A criterion for the existence of zero modes for the Pauli operator with fastly decaying fields

TL;DR

This paper establishes a criterion linking the existence of zero modes of the Pauli operator in three dimensions to a specific quantity, for magnetic fields with particular decay, impacting inequalities in quantum mechanics.

Contribution

It introduces a new criterion based on a quantity δ(B) that determines zero mode existence for the Pauli operator with decaying magnetic fields.

Findings

Zero modes exist if and only if δ(B) = 0.

Sobolev, Hardy, and CLR inequalities hold without zero modes.
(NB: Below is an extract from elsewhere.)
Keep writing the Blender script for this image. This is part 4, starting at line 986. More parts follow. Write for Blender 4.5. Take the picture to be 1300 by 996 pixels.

The result extends previous work to fields with decay rate |x|^{-2-β}.

Abstract

We consider the Pauli operator in $\mathbb R^3$ for magnetic fields in $L^{3/2}$ that decay at infinity as $|x|^{-2-\beta}$ with $\beta > 0$. In this case we are able to prove that the existence of a zero mode for this operator is equivalent to a quantity $\delta(\mathbf B)$, defined below, being equal to zero. Complementing a result from [Balinsky, Evans, Lewis (2001)], this implies that for the class of magnetic fields considered, Sobolev, Hardy and CLR inequalities hold whenever the magnetic field has no zero mode.